■ **OBJECTIVE**:
Among the lines of the listing below, retype exactly those from the one containing "Recreate this scene" through the one containing "COL=scene.collection", both included. Do not include pictures.

Records with scene code:
+ + +
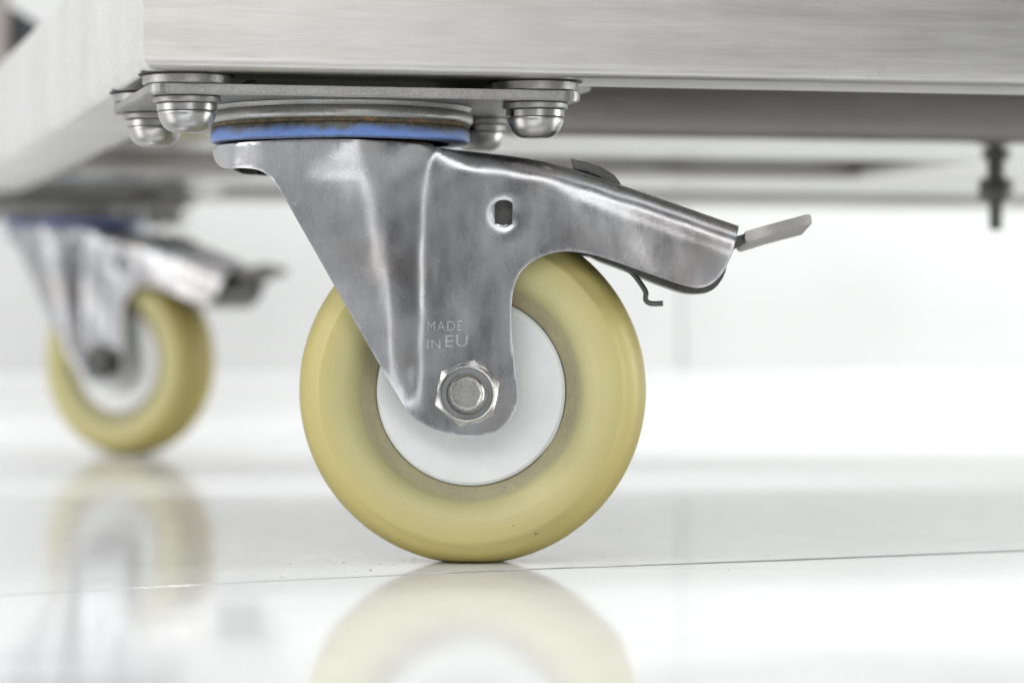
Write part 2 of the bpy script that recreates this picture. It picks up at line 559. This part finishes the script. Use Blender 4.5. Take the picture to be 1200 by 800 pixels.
# ------------------------------------------------------------------ trolley
trolley = link("trolley", None, None, None, CORNER, YAW)
trolley["label"] = "brushed stainless steel trolley with box tube frame standing on yellow castors"
trolley["category"] = "trolley"
ZB = 0.1732        # underside of the tube frame
ZT = 0.2268        # top of the tube frame
TW = 0.046         # tube width
UW, VL = 0.88, 1.121

def tube_profile(w, z0, z1, r, n=5):
    pts = []
    for cx, cz, a in ((w - r, z1 - r, 0), (r, z1 - r, 90), (r, z0 + r, 180), (w - r, z0 + r, 270)):
        pts += arc(cx, cz, r, a, a + 90, n)
    return pts

def frame_tube(name, length, m0, m1, w=TW, r=0.0048):
    """tube along +x; outer face at y=0, inner at y=w; m0/m1 mitre the ends"""
    prof = tube_profile(w, ZB, ZT, r)
    a = [(y * m0, y, z) for y, z in prof]
    b = [(length - y * m1, y, z) for y, z in prof]
    n = len(prof)
    verts = a + b
    faces = [(i, (i + 1) % n, n + (i + 1) % n, n + i) for i in range(n)]
    faces += [tuple(range(n)), tuple(range(n, 2 * n))]
    return mesh_from(name, verts, faces, True, 40)

link("frame_tube", frame_tube("front_tube", UW, 1, 1), M_front, trolley)
# side tubes run along +y of the trolley
lt = frame_tube("side_tube", VL, 1, 1)
for v in lt.vertices:
    x, y, z = v.co
    v.co = (y, x, z)
lt.flip_normals()
link("frame_tube", lt, M_side, trolley)
rt = lt.copy()
for v in rt.vertices:
    v.co.x = UW - v.co.x
rt.flip_normals()
link("frame_tube", rt, M_side, trolley)
bt = frame_tube("rear_tube", UW, 1, 1)
for v in bt.vertices:
    v.co.y = VL - v.co.y
bt.flip_normals()
link("frame_tube", bt, M_cross, trolley)

def rbox(name, x0, x1, y0, y1, z0, z1, r):
    prof = tube_profile(y1 - y0, z0, z1, r, 4)
    a = [(x0, y0 + y, z) for y, z in prof]
    b = [(x1, y0 + y, z) for y, z in prof]
    n = len(prof)
    faces = [(i, (i + 1) % n, n + (i + 1) % n, n + i) for i in range(n)] + [tuple(range(n)), tuple(range(n, 2 * n))]
    return mesh_from(name, a + b, faces, True, 40)

for (v0, v1) in ((0.334, 0.505), (0.693, 0.895)):
    link("cross_member", rbox("cross_member", TW + 0.001, UW - TW - 0.001, v0, v1, ZB + 0.0006, 0.214, 0.004), M_cross, trolley)
lg = rbox("rail", 0.508, 0.690, -0.0, 0.28, ZB + 0.001, 0.213, 0.004)
for v in lg.vertices:
    x, y, z = v.co
    v.co = (0.512 + y, x, z)
link("longitudinal_rail", lg, M_cross, trolley)
link("deck", box("deck", TW * 0.5, UW - TW * 0.5, TW * 0.5, 0.345, 0.2272, 0.2302), M_front, trolley)
# corner gussets the castors are bolted to
def gusset(vs_, flip):
    pts = [(TW + .0006, TW + .0006), (0.150, TW + .0006), (0.178, 0.075), (0.178, 0.128), (0.150, 0.158), (TW + .0006, 0.158)]
    if flip:
        pts = [(x, VL - y) for x, y in pts]
    return prism("corner_gusset", [(x, y, ZB + 0.0008) for x, y in pts], [(x, y, ZB + 0.0048) for x, y in pts], 0.0006)
link("corner_gusset", gusset(0, False), M_plate, trolley)
link("corner_gusset", gusset(0, True), M_plate, trolley)
# hanging bolt under the cross member
def tpoint(px, D):
    p = Vector(((px - 600) / FPX * D, D - D0, 0)) - CORNER
    return (p.dot(UX), p.dot(VX))
bu, bv = tpoint(1167, 1.56)
hb = link("hanging_bolt", lathe("hanging_bolt", [(0, 0.1342), (0.0032, 0.1345), (0.0036, 0.1365), (0.0036, 0.148), (0.0082, 0.1485), (0.0088, 0.1505), (0.0088, 0.1585), (0.0082, 0.1605), (0.0045, 0.161), (0.0045, 0.1702), (0.0072, 0.1704), (0.0072, 0.1736), (0, 0.1736)], 24), M_dark, trolley, (bu, bv, 0))
# rear upright with dark bracket
link("upright_post", box("upright_post", 0.002, TW - 0.002, VL - TW + 0.002, VL - 0.002, ZT + 0.0002, 1.0, 0.004), M_grey, trolley)
br = [(TW - 0.0015, 0.2305), (TW + 0.034, 0.2305), (TW + 0.028, 0.284), (TW + 0.018, 0.293), (TW - 0.0015, 0.305)]
link("corner_bracket", prism("corner_bracket", [(x, VL - 0.036, z) for x, z in br], [(x, VL - 0.014, z) for x, z in br], 0.002), M_black, trolley)

# ------------------------------------------------------------------ castor
SWIVEL = Vector((-0.0628, 0.0, 0.0))           # swivel axis of the front castor
HEAD = R(-2)                                   # heading of the trailing wheel
ROT = Matrix.Rotation(-HEAD, 3, 'Z')
CAM = Vector((0, -D0, CH))
C_L = ROT @ (CAM - SWIVEL)                     # camera in castor space (used as tracing viewpoint)

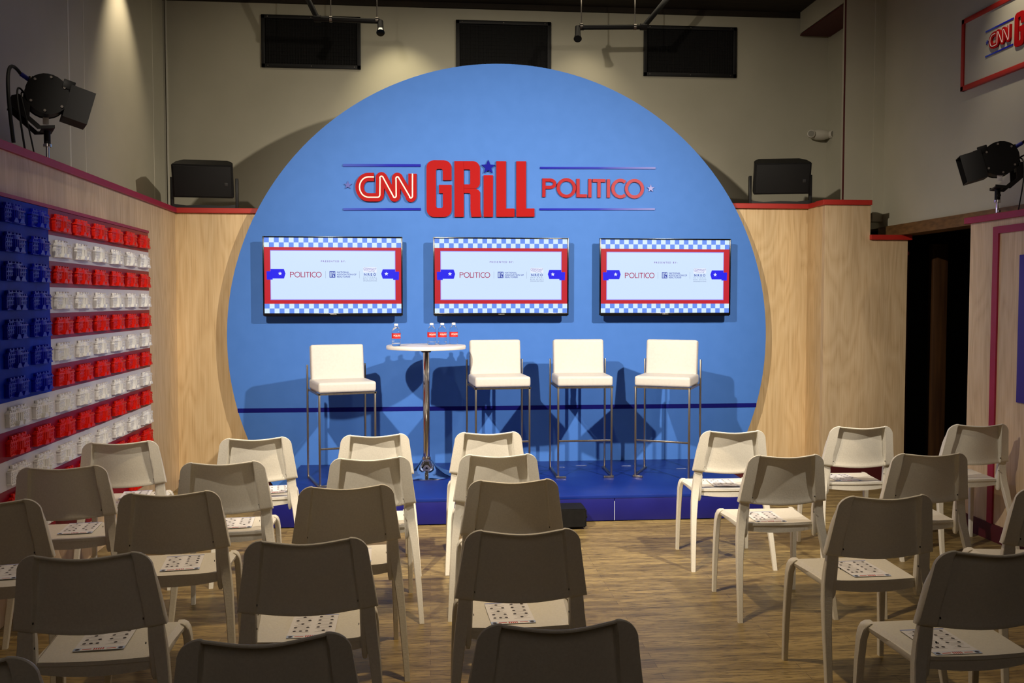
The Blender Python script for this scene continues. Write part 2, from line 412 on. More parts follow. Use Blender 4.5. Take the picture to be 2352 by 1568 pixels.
# left plywood wall (slightly skewed) with flag
A = at_z(0, 342, Z_L); B = at_z(402, 489, Z_L)
ldir = (B - A).normalized(); lnor = Vector((ldir.y, -ldir.x, 0))     # towards the room
LANG = math.atan2(ldir.y, ldir.x)
LM = Matrix.Translation(Vector((B.x, B.y, 0))) @ Matrix.Rotation(LANG, 4, 'Z')   # local x along the wall (negative = towards camera), y into wall
mb = MB(); T = LM
def lbox(mb, x0, x1, y0, y1, z0, z1, m=None, bevel=0):
    mb.box(LM @ Vector(((x0 + x1) / 2, (y0 + y1) / 2, (z0 + z1) / 2)), (abs(x1 - x0), abs(y1 - y0), abs(z1 - z0)), m, Matrix.Rotation(LANG, 4, 'Z'), bevel)
XEND = -6.2
lbox(mb, XEND, 0.0, 0, .12, 0, Z_L); struct('wall_left_wood', mb, M['wood3'])
mb = MB(); lbox(mb, XEND, .0, -.02, .16, Z_L, Z_L + CAPT, None, .003); struct('trim_6', mb, M['crimson'])
XE = at_y(800, 489, Y_L).x
mb = MB(); mb.box(((B.x + XE) / 2 - .05, Y_L + .06, Z_L / 2), (XE - B.x + .1, .12, Z_L)); struct('wall_back_left_wood', mb, M['wood'])
mb = MB(); mb.box(((B.x + XE) / 2 - .05, Y_L + .22, Z_L + CAPT / 2), (XE - B.x + .1, .5, CAPT), bevel=.003); struct('trim_7', mb, M['red'])
mb = MB(); mb.box(((B.x - .6) / 2, Y_L - .01, .03), (-.6 - B.x, .02, .06)); struct('baseboard_back_left', mb, M['darkred'])
# right plywood walls
xr0 = at_y(1400, 481, Y_R).x; xr1 = at_y(1856, 480, Y_R).x
YF = at_z(1950, 471, Z_R).y; xr2 = at_y(2000, 471, YF).x; xr3 = at_y(2085, 552, YF).x
zlow = at_y(2040, 551, YF).z
mb = MB(); mb.box(((xr0 + xr1) / 2 + .05, Y_R + .06, Z_R / 2), (xr1 - xr0 + .1, .12, Z_R)); struct('wall_back_right_wood', mb, M['wood2'])
mb = MB(); mb.box((xr1 + .06, (YF + Y_R) / 2 + .06, Z_R / 2), (.12, Y_R - YF + .02, Z_R)); struct('wall_jog_wood', mb, M['wood'])
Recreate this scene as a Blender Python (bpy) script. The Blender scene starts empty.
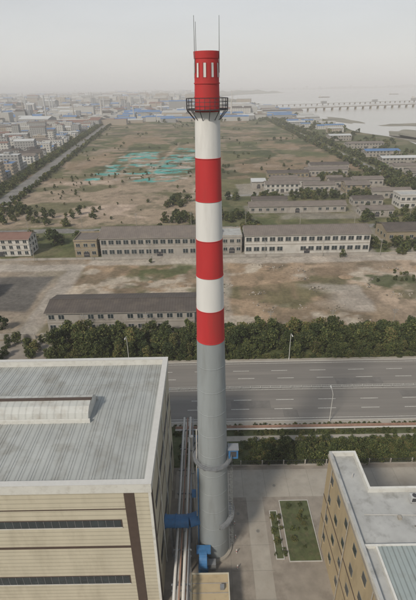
import bpy, math, random
import numpy as np
from mathutils import Vector, Matrix, Euler
random.seed(7); rng=np.random.default_rng(11)
scene=bpy.context.scene
COL=scene.collection

# ------------------------------------------------------------------ materials
def base_mat(name):
    m=bpy.data.materials.new(name); m.use_nodes=True
    nt=m.node_tree; b=nt.nodes['Principled BSDF']
    return m,nt,b
def mat(name,col,rough=0.8,var=0.12,scale=1.0,streak=None,metal=0.0,ribs=None,dirt=None,spec=0.3,sx=1.0):
    """noise-varied surface. streak: vertical stretch; ribs=(axis,period,depth) ; dirt=(colour,amount,scale)"""
    m,nt,b=base_mat(name); N=nt.nodes; L=nt.links
    tc=N.new('ShaderNodeTexCoord'); mp=N.new('ShaderNodeMapping')
    L.new(tc.outputs['Object'],mp.inputs[0])
    mp.inputs['Scale'].default_value=(sx,1,streak if streak else 1)
    n=N.new('ShaderNodeTexNoise'); n.inputs['Scale'].default_value=scale; n.inputs['Detail'].default_value=6; n.inputs['Roughness'].default_value=.6
    L.new(mp.outputs[0],n.inputs['Vector'])
    mr=N.new('ShaderNodeMapRange'); mr.inputs[1].default_value=.3; mr.inputs[2].default_value=.7
    mr.inputs[3].default_value=1-var; mr.inputs[4].default_value=1+var
    L.new(n.outputs[0],mr.inputs[0])
    mx=N.new('ShaderNodeVectorMath'); mx.operation='SCALE'; mx.inputs[0].default_value=col
    L.new(mr.outputs[0],mx.inputs['Scale'])
    out=mx.outputs[0]
    if dirt:
        n2=N.new('ShaderNodeTexNoise'); n2.inputs['Scale'].default_value=dirt[2]; n2.inputs['Detail'].default_value=8; n2.inputs['Roughness'].default_value=.65
        L.new(mp.outputs[0],n2.inputs['Vector'])
        r2=N.new('ShaderNodeMapRange'); r2.inputs[1].default_value=.5; r2.inputs[2].default_value=.72; r2.inputs[3].default_value=0; r2.inputs[4].default_value=dirt[1]
        L.new(n2.outputs[0],r2.inputs[0])
        mm=N.new('ShaderNodeMix'); mm.data_type='RGBA'; L.new(r2.outputs[0],mm.inputs[0]); L.new(out,mm.inputs[6]); mm.inputs[7].default_value=(*dirt[0],1)
        out=mm.outputs[2]
    if ribs:
        sp=N.new('ShaderNodeSeparateXYZ'); L.new(tc.outputs['Object'],sp.inputs[0])
        md=N.new('ShaderNodeMath'); md.operation='PINGPONG'; md.inputs[1].default_value=ribs[1]/2
        L.new(sp.outputs[ribs[0]],md.inputs[0])
        r3=N.new('ShaderNodeMapRange'); r3.inputs[1].default_value=0; r3.inputs[2].default_value=ribs[1]*.18; r3.inputs[3].default_value=1-ribs[2]; r3.inputs[4].default_value=1
        L.new(md.outputs[0],r3.inputs[0])
        sc=N.new('ShaderNodeVectorMath'); sc.operation='SCALE'; L.new(out,sc.inputs[0]); L.new(r3.outputs[0],sc.inputs['Scale']); out=sc.outputs[0]
        bp=N.new('ShaderNodeBump'); bp.inputs['Strength'].default_value=.5; bp.inputs['Distance'].default_value=.05
        L.new(r3.outputs[0],bp.inputs['Height']); L.new(bp.outputs[0],b.inputs['Normal'])
    L.new(out,b.inputs['Base Color'])
    b.inputs['Roughness'].default_value=rough; b.inputs['Metallic'].default_value=metal
    b.inputs['Specular IOR Level'].default_value=spec
    return m

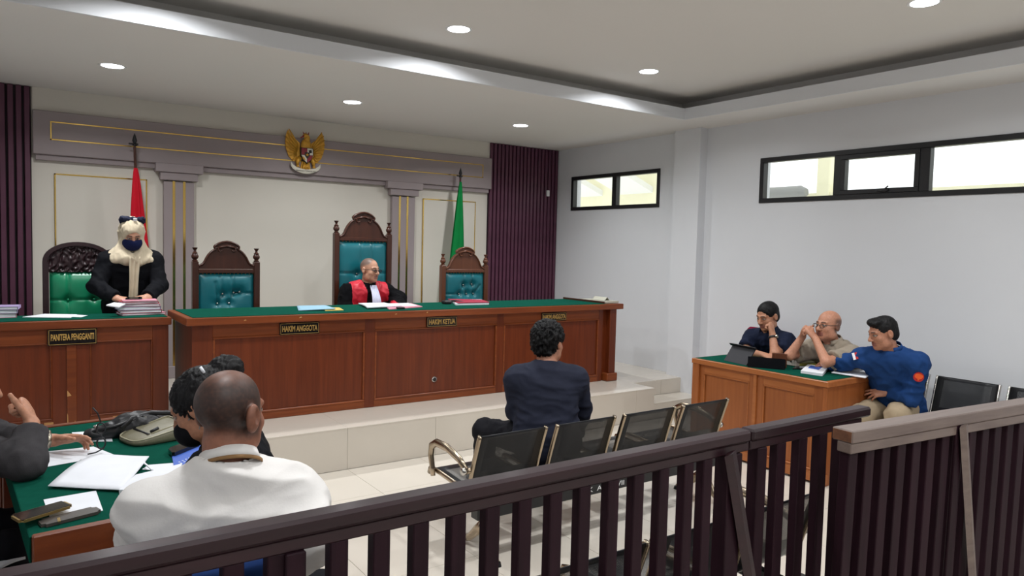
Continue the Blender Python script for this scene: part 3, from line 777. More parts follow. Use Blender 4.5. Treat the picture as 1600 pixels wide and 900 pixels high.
+ + +
■ **IN RESPONSE**:
Recreate this scene as a Blender Python (bpy) script. The Blender scene starts empty.
import bpy, math, random
import numpy as np
from mathutils import Vector, Matrix, Euler
random.seed(7); rng=np.random.default_rng(11)
scene=bpy.context.scene
COL=scene.collection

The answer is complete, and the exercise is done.